15 Com efeito, tal como se observou no n. 12 anterior, a regulamentação em questão implica uma discriminação em razão do lugar do estabelecimento. Ora, uma tal discriminação só pode ser justificada pelas razões de interesse geral mencionadas no artigo 56. , n. 1, do Tratado, para o qual o artigo 66. remete, nas quais não figuram os objectivos de natureza económica (v., designadamente, o acórdão de 25 de Julho de 1991, Collectieve Antennevoorziening Gouda e o., C-288/89, Colect., p. I-4007, n. 11).

16 É certo que nos seus acórdãos de 28 de Janeiro de 1992, Bachmann (C-204/90, Colect., p. I-249), e Comissão/Bélgica (C-300/90, Colect., p. I-305), o Tribunal de Justiça considerou que a necessidade de assegurar a coerência de um regime fiscal pode justificar uma regulamentação susceptível de restringir quer a livre circulação de trabalhadores quer a livre prestação de serviços.

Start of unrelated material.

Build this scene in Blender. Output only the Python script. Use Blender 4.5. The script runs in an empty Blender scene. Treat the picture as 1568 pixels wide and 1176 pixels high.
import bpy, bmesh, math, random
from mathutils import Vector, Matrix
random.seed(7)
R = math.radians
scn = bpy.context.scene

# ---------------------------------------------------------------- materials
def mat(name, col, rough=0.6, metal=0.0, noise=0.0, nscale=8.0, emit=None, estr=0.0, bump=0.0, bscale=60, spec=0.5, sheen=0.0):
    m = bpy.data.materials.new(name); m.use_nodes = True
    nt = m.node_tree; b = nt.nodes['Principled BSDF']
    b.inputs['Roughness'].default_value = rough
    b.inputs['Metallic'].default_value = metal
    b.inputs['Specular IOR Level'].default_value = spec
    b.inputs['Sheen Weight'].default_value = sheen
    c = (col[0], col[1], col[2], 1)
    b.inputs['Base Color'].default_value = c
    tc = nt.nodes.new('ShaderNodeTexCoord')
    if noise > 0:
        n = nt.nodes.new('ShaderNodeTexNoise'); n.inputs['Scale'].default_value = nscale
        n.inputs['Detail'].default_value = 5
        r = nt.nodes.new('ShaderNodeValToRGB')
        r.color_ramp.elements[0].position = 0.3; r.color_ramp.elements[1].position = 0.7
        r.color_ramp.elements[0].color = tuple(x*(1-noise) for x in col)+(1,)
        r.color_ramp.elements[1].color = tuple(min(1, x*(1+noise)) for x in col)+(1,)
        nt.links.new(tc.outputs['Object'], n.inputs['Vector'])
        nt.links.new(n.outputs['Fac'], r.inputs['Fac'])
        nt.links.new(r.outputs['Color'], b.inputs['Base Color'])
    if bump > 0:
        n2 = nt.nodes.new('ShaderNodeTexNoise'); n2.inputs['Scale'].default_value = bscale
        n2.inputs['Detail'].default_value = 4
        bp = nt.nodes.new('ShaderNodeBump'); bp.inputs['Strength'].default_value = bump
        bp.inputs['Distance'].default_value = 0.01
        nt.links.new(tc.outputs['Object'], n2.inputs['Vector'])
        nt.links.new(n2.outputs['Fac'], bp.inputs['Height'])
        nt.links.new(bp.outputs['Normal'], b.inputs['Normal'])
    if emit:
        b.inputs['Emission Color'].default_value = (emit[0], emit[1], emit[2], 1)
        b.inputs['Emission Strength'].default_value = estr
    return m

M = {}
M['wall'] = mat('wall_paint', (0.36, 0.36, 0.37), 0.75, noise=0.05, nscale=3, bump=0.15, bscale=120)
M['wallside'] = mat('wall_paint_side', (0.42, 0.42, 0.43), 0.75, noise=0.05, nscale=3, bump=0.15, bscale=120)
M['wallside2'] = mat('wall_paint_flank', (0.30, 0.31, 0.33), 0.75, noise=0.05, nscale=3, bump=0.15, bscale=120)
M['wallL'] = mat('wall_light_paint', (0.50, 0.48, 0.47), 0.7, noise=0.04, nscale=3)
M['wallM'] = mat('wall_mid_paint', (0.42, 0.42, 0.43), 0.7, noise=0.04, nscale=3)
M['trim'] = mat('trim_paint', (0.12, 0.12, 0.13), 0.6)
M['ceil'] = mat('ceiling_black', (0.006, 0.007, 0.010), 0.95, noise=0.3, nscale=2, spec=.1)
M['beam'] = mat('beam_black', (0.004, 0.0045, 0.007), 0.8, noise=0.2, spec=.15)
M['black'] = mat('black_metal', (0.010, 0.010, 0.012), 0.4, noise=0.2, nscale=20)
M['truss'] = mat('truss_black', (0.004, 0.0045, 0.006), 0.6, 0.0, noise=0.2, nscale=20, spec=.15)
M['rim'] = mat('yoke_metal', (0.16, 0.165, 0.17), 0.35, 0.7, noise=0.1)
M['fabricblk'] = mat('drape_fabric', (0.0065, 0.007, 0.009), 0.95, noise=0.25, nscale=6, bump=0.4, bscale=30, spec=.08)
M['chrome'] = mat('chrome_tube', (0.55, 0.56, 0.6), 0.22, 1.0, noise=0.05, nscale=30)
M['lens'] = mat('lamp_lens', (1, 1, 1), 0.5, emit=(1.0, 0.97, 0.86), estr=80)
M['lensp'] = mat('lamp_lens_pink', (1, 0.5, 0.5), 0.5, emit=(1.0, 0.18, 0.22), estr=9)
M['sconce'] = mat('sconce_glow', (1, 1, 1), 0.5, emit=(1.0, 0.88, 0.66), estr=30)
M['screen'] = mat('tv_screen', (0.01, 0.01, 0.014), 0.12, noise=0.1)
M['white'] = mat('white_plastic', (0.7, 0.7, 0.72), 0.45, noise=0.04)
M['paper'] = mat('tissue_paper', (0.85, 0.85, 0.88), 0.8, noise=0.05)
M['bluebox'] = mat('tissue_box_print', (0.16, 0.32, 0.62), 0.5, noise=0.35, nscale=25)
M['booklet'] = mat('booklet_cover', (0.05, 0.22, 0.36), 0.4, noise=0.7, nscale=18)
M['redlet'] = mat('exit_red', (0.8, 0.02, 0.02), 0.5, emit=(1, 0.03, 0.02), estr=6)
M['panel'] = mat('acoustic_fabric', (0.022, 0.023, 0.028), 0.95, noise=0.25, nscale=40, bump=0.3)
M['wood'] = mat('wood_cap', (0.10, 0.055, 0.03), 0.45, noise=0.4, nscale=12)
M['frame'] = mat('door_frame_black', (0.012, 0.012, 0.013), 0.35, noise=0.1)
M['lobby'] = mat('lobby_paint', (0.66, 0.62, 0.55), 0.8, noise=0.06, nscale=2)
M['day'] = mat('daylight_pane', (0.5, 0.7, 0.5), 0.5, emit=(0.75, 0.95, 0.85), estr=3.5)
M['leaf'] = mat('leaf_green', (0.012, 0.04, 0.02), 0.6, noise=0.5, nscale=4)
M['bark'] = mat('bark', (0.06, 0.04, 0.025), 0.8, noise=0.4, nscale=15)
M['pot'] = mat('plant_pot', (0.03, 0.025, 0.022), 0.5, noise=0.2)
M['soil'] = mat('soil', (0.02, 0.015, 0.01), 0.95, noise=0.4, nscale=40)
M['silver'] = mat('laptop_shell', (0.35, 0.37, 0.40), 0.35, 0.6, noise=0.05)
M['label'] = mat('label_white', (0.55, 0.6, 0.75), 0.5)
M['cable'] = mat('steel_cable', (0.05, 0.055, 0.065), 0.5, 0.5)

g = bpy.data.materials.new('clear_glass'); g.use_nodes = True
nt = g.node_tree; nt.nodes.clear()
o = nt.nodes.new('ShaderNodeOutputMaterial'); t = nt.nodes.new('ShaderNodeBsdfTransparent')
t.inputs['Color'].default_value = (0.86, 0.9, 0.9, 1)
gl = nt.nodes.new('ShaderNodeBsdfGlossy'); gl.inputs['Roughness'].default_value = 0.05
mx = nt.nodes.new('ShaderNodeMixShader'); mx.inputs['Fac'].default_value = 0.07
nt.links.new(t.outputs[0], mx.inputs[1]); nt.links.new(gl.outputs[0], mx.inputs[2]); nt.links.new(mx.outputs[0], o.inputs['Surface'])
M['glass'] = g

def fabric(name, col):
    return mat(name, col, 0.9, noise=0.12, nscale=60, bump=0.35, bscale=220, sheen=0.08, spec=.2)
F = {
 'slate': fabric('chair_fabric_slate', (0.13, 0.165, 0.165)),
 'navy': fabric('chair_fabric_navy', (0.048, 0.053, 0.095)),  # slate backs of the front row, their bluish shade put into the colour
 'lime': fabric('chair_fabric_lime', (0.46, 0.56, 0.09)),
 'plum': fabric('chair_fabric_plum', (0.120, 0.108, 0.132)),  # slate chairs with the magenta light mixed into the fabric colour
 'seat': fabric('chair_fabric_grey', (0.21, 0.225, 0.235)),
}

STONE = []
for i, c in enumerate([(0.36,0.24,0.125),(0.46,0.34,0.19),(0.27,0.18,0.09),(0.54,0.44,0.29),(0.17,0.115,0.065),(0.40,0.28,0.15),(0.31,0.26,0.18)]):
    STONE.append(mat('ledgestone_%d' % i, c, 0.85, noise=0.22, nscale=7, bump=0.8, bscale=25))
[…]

17 Mas não é este o caso neste processo.

18 Com efeito, enquanto nos referidos processos existia um nexo directo entre a dedutibilidade das quotizações e a imposição dos montantes devidos pelas seguradoras em cumprimento de contratos de seguro de velhice e de morte, nexo que era necessário preservar com vista a salvaguardar a coerência do sistema fiscal em questão, neste caso não existe qualquer nexo directo entre a concessão da bonificação de juro aos mutuários, por um lado, e o seu financiamento através do imposto cobrado sobre os lucros das instituições financeiras, por outro.

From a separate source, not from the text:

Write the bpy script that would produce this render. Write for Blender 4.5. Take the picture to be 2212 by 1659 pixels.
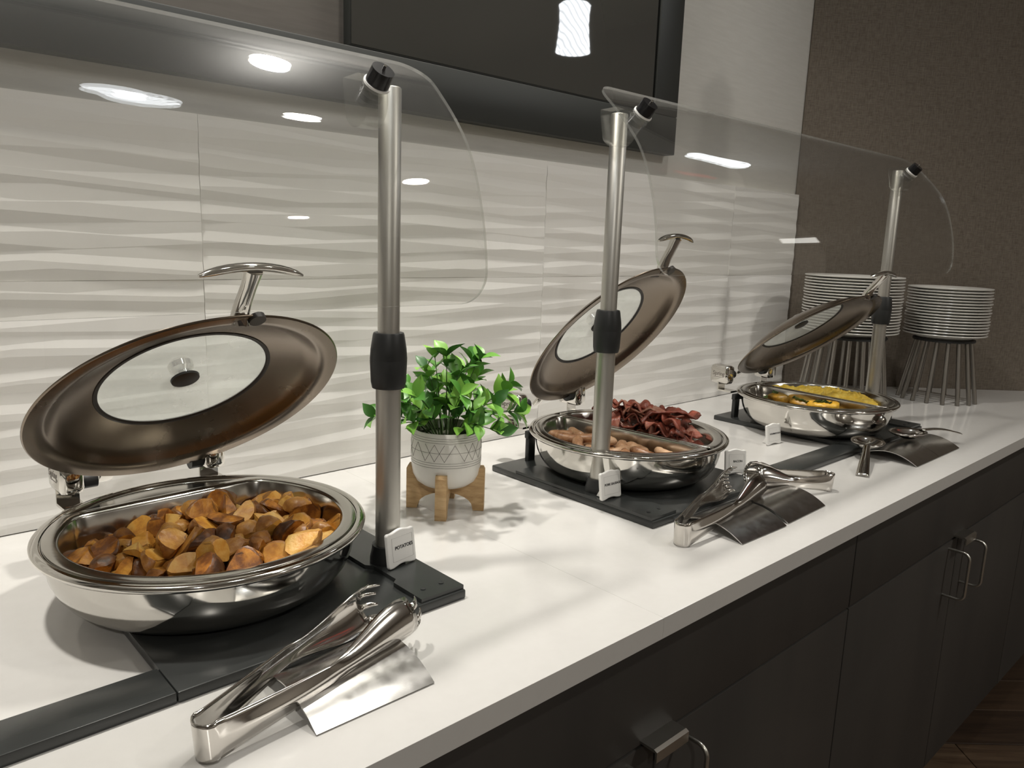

19 Deve pois responder-se ao órgão jurisdicional nacional no sentido de que os artigos 59. e 67. do Tratado se opõem a que um Estado-Membro subordine a concessão do auxílio social a favor da habitação, designadamente uma bonificação de juro, à condição de os empréstimos destinados ao financiamento da construção, da aquisição ou da beneficiação da habitação subvencionada terem sido contraídos junto de uma instituição de crédito reconhecida nesse Estado-Membro, o que supõe que aí se encontre estabelecida.

Decisão sobre as despesas


Quanto às despesas

20 As despesas efectuadas pelos Governos luxemburguês e helénico e pela Comissão das Comunidades Europeias, que apresentaram observações ao Tribunal, não são reembolsáveis. Revestindo o processo, quanto às partes na causa principal, a natureza de incidente suscitado perante o órgão jurisdicional nacional, compete a este decidir quanto às despesas.

Parte decisória


Pelos fundamentos expostos,

O TRIBUNAL DE JUSTIÇA,

pronunciando-se sobre a questão que lhe foi submetida pelo Conseil d' État du Luxembourg, por acórdão de 28 de Dezembro de 1993, declara:

Os artigos 59. e 67. do Tratado CE obstam a que um Estado-Membro subordine a concessão de um auxílio social a favor da habitação, nomeadamente uma bonificação de juro, à condição de os empréstimos destinados ao financiamento da construção, da aquisição ou da beneficiação da habitação subvencionada terem sido contraídos junto de uma instituição de crédito reconhecida nesse Estado-Membro, o que supõe que aí esteja estabelecida.